*Job*
Restate all the material verbatim, except for the pictures.

----- Stored data

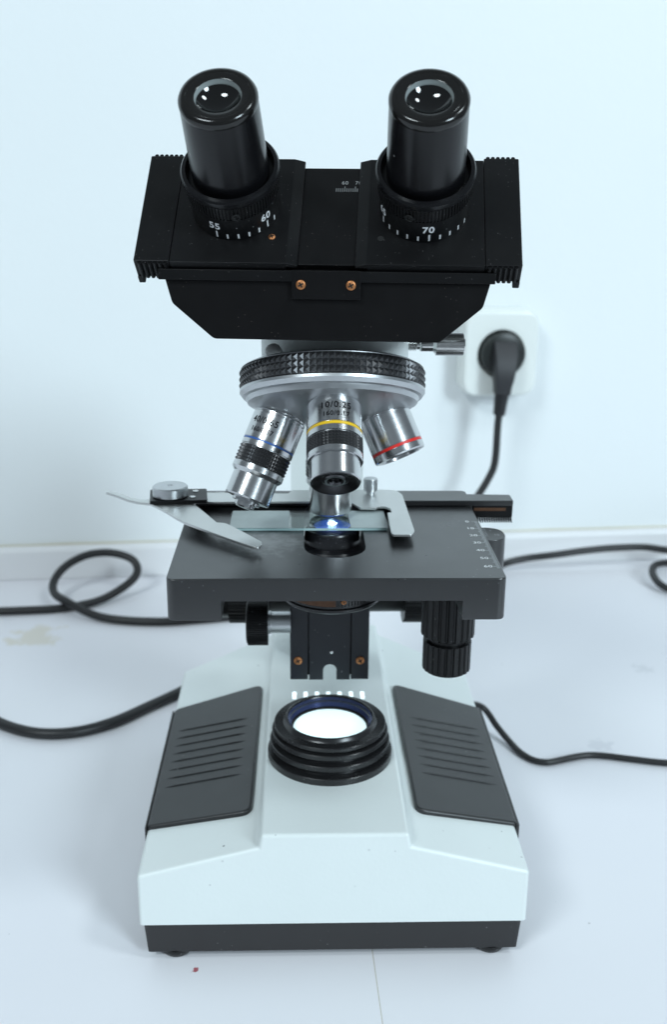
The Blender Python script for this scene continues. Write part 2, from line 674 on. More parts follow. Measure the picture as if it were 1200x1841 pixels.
def ribbed_band(r, z0, z1, n, h=0.5, bm=None, duty=0.5):
    """band of axial ribs around z, closed at both ends"""
    bm = bm or bmesh.new()
    prof = []
    for i in range(n):
        a0 = 2 * math.pi * i / n
        w = 2 * math.pi / n
        prof += [(r, a0), (r + h, a0 + w * 0.15), (r + h, a0 + w * (0.15 + duty * 0.7)), (r, a0 + w * (0.3 + duty * 0.7))]
    lo = [bm.verts.new((q * math.cos(a), q * math.sin(a), z0)) for q, a in prof]
    hi = [bm.verts.new((q * math.cos(a), q * math.sin(a), z1)) for q, a in prof]
    k = len(prof)
    for i in range(k):
        j = (i + 1) % k
        bm.faces.new((lo[i], lo[j], hi[j], hi[i]))
    bm.faces.new(lo[::-1])
    bm.faces.new(hi)
    return bm


def text_bm(txt, size, spacing=1.0, bold=0.0):
    cu = bpy.data.curves.new('t', 'FONT')
    cu.body = txt
    cu.size = size
    cu.align_x = 'CENTER'
    cu.align_y = 'CENTER'
    cu.space_character = spacing
    cu.offset = bold
    cu.resolution_u = 4
    o = bpy.data.objects.new('t', cu)
    C.objects.link(o)
    bpy.context.view_layer.update()
    me = bpy.data.meshes.new_from_object(o.evaluated_get(bpy.context.evaluated_depsgraph_get()))
    bpy.data.objects.remove(o)
    bpy.data.curves.remove(cu)
    bm = bmesh.new()
    bm.from_mesh(me)
    bpy.data.meshes.remove(me)
    return bm


def text_flat(txt, size, mtx, spacing=1.0, thick=0.08, bold=0.0):
    t = text_bm(txt, size, spacing, bold)
    for v in t.verts:
        v.co = mtx @ v.co
    return t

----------

*Response below*
The Blender Python script for this scene continues. Write part 2, from line 674 on. More parts follow. Measure the picture as if it were 1200x1841 pixels.
def ribbed_band(r, z0, z1, n, h=0.5, bm=None, duty=0.5):
    """band of axial ribs around z, closed at both ends"""
    bm = bm or bmesh.new()
    prof = []
    for i in range(n):
        a0 = 2 * math.pi * i / n
        w = 2 * math.pi / n
        prof += [(r, a0), (r + h, a0 + w * 0.15), (r + h, a0 + w * (0.15 + duty * 0.7)), (r, a0 + w * (0.3 + duty * 0.7))]
    lo = [bm.verts.new((q * math.cos(a), q * math.sin(a), z0)) for q, a in prof]
    hi = [bm.verts.new((q * math.cos(a), q * math.sin(a), z1)) for q, a in prof]
    k = len(prof)
    for i in range(k):
        j = (i + 1) % k
        bm.faces.new((lo[i], lo[j], hi[j], hi[i]))
    bm.faces.new(lo[::-1])
    bm.faces.new(hi)
    return bm


def text_bm(txt, size, spacing=1.0, bold=0.0):
    cu = bpy.data.curves.new('t', 'FONT')
    cu.body = txt
    cu.size = size
    cu.align_x = 'CENTER'
    cu.align_y = 'CENTER'
    cu.space_character = spacing
    cu.offset = bold
    cu.resolution_u = 4
    o = bpy.data.objects.new('t', cu)
    C.objects.link(o)
    bpy.context.view_layer.update()
    me = bpy.data.meshes.new_from_object(o.evaluated_get(bpy.context.evaluated_depsgraph_get()))
    bpy.data.objects.remove(o)
    bpy.data.curves.remove(cu)
    bm = bmesh.new()
    bm.from_mesh(me)
    bpy.data.meshes.remove(me)
    return bm


def text_flat(txt, size, mtx, spacing=1.0, thick=0.08, bold=0.0):
    t = text_bm(txt, size, spacing, bold)
    for v in t.verts:
        v.co = mtx @ v.co
    return t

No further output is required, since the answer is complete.